September 5, 1977, was the day NASA launched the second of the Voyager series, Voyager 1.
Although Voyager 2 was launched two weeks earlier, Voyager 1 would be the first to its destination. The plan behind the Voyager mission was to take advantage of the alignment of the outer planets of the Solar System. This alignment, which happens every 176 years, would allow a spacecraft to visit one planet and then take advantage of its gravity to slingshot to the next. Voyager 1 would visit Jupiter and Saturn while Voyager 2 would visit Jupiter, Saturn, Uranus, and Neptune.
Both probes contain a golden disk containing images of Earth, a map and a medley of songs and sounds of Earth in case some other civilization stumbles on the spacecraft through its travels. The compilation was selected by a committee headed by Carl Sagan of Cornell University. Sounds included the wind, surf, various birds and wildlife, thunder and greetings in 55 different languages. These disks are made of copper and gold plated. They are stored in an aluminum jacket with a needle and cartridge with instructions explaining how to play the record.
Voyager 1 arrived at Jupiter in March of 1979. It sent back its first pictures of Jupiter the previous April as it neared the planet. Once there, it discovered a thin ring around the planet and two new moons: Thebe and Metis. It also sent back impressive images of the moons Io, Europa, Ganymede, Callisto, and Amalthea. It also discovered active volcanos on Io’s surface.
Voyager would begin sending images of Saturn in 1980. Once it got there it made several new discoveries as well. It would spot three new moons: Prometheus, Pandora and Atlas and a new ring, now called the G ring. Another discovery involved the moon, Titan. Images showed the moon to be encompassed by an orange haze. No one could explain this haze and an explanation would come in January 2005 when the European Space Agency’s Huygens probe would land on the surface of Titan. The atmosphere was found to be full of nitrogen and hydrocarbons such as methane and ethane…basically, smog.
Once Voyager 1 left Saturn, its mission changed. It was heading out of our Solar System and its new task would be to report back what it finds as it passes through the heliopause. The heliopause is the boundary between the Sun’s solar wind’s influence and the interstellar medium begins. It is the effective boundary of our Solar System. Voyager crossed this boundary in August 2014. Its distance from the Earth at the time was 121 AU or 18 billion kilometers.
You can track the distance to Voyager 1 and 2 on NASA’s Voyager website. The odometer is fun to watch when you realize the speed Voyager is zipping along. Voyager 1 is currently the furthest man-made object in history. It has enough power to continue sending data back to Earth until 2025.

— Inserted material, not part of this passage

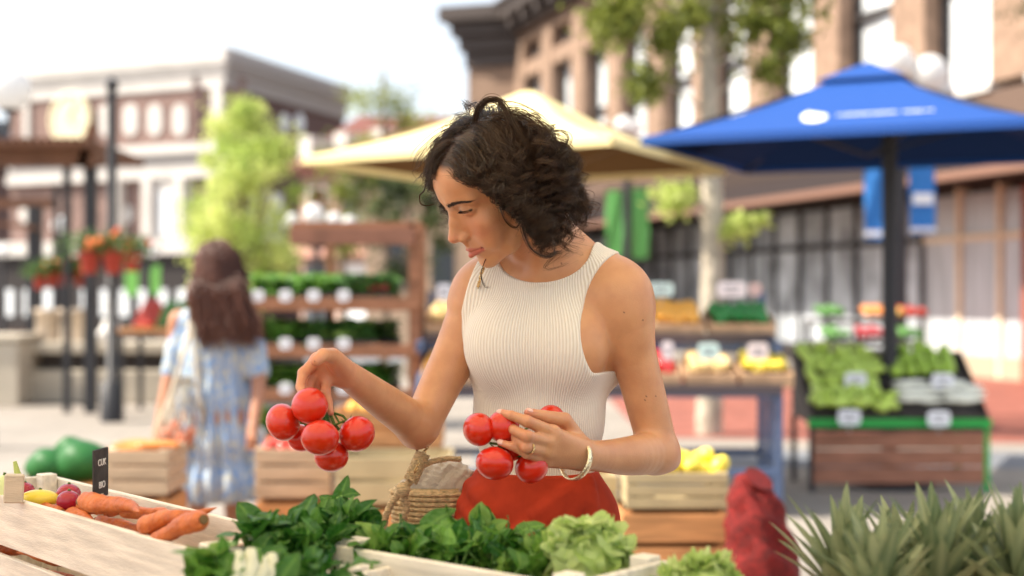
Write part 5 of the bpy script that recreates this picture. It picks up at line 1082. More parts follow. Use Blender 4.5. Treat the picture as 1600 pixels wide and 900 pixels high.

Voyager 1 gave NASA a slight scare at launch when it came within 4 seconds of running out of fuel. Fortunately, the spacecraft began its journey before running out of fuel.
Gold disk trivia: One of the songs included on the disk is Chuck Berry’s “Johnny B. Goode”. I guess even aliens will enjoy the tale of the country boy who could play his guitar, just like ringing a bell.
Notable Science Events for September 5
2017 – Nicolaas Bloembergen died.
Bloembergen was a Dutch-American physicist who shares half the 1981 Nobel Prize in Physics with Arthur Schawlow for the development of laser spectroscopy. Kai Siegbahn’s research into the development of electron spectroscopy earned him the other half of the prize.
Bloembergen also greatly improved the design of masers or microwave lasers and made several contributions to microwave spectroscopy.
1977 – Voyager 1 was launched.
1948 – Richard C. Tolman died.
Tolman was an American physicist who demonstrated the charge carrying capacity in electricity is electrons moving through a conductor. He authored the standard statistical mechanics book in use for much of the mid 20th Century.
During the Manhattan Project, he served as scientific adviser to the military head of the program, General Groves.
1906 – Ludwig Eduard Boltzmann died.
Boltzmann was an Austrian physicist best known for his work in statistical mechanics and thermodynamics and his kinetic theory of particles in a gas. His statistical methods helped bridge the gap between the thermodynamics of a large system and the microscopic molecular level. He is also known for the law relating the energy given off by a black body object as a function of its temperature.